Reproduce exactly the lines below, starting with the line that contains "np_mesh('leaves',v,f,leafm or LEAF,c,parent=e)" and ending with the last line of the records, both included, and nothing else.
**********
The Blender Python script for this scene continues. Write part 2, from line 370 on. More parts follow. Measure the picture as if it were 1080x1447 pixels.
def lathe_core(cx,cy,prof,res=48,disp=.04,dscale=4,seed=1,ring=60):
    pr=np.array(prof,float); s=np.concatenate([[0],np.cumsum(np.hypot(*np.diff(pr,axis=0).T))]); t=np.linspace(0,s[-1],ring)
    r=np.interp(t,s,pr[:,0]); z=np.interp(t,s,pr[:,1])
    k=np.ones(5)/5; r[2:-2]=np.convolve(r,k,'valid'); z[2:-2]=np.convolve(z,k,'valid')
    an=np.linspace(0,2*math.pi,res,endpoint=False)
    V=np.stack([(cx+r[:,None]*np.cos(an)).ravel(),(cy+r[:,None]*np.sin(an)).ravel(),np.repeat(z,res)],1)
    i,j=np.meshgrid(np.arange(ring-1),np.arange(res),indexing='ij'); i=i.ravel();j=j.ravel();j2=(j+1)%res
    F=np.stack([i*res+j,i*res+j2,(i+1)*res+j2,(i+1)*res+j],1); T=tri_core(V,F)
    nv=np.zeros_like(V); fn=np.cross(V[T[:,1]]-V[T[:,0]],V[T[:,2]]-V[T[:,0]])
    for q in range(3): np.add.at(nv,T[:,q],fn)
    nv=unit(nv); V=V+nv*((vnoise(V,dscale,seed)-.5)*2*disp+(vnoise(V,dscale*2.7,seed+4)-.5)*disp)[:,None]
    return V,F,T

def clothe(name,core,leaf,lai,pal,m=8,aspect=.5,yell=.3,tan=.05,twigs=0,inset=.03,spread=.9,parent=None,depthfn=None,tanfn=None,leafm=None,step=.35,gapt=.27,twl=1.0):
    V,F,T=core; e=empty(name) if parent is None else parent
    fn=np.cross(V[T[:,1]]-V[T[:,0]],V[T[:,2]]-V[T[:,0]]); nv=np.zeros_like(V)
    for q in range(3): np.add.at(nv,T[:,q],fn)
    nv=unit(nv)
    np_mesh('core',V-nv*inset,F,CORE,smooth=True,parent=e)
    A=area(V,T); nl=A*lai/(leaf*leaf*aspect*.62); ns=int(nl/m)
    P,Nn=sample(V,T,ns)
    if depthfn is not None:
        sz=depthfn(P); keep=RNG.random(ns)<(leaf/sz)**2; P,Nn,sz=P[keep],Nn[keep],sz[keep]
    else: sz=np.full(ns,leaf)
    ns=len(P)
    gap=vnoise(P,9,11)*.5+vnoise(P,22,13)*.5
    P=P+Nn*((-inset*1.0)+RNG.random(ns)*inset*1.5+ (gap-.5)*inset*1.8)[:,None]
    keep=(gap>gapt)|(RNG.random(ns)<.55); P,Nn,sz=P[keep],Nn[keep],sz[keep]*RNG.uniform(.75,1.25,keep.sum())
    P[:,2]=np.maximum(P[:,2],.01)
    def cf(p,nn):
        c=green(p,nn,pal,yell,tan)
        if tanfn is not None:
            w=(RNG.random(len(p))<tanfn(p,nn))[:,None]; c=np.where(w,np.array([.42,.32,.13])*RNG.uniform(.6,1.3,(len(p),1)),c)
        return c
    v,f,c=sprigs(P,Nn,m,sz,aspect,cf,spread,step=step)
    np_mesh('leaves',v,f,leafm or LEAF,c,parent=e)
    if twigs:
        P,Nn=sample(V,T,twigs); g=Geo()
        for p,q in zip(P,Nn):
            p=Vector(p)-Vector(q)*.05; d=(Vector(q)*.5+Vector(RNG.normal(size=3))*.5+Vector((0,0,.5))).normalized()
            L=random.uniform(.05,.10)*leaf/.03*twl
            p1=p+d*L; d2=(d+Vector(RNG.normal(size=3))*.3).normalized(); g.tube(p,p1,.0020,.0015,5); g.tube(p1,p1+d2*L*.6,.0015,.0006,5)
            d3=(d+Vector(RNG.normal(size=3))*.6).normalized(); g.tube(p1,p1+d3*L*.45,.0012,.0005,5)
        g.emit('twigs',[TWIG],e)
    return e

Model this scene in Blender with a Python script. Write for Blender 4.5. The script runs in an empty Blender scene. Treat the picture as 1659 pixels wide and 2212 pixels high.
**********
▸ Answer:
    np_mesh('leaves',v,f,leafm or LEAF,c,parent=e)
    if twigs:
        P,Nn=sample(V,T,twigs); g=Geo()
        for p,q in zip(P,Nn):
            p=Vector(p)-Vector(q)*.05; d=(Vector(q)*.5+Vector(RNG.normal(size=3))*.5+Vector((0,0,.5))).normalized()
            L=random.uniform(.05,.10)*leaf/.03*twl
            p1=p+d*L; d2=(d+Vector(RNG.normal(size=3))*.3).normalized(); g.tube(p,p1,.0020,.0015,5); g.tube(p1,p1+d2*L*.6,.0015,.0006,5)
            d3=(d+Vector(RNG.normal(size=3))*.6).normalized(); g.tube(p1,p1+d3*L*.45,.0012,.0005,5)
        g.emit('twigs',[TWIG],e)
    return e

Model this scene in Blender with a Python script. Write for Blender 4.5. The script runs in an empty Blender scene. Treat the picture as 1659 pixels wide and 2212 pixels high.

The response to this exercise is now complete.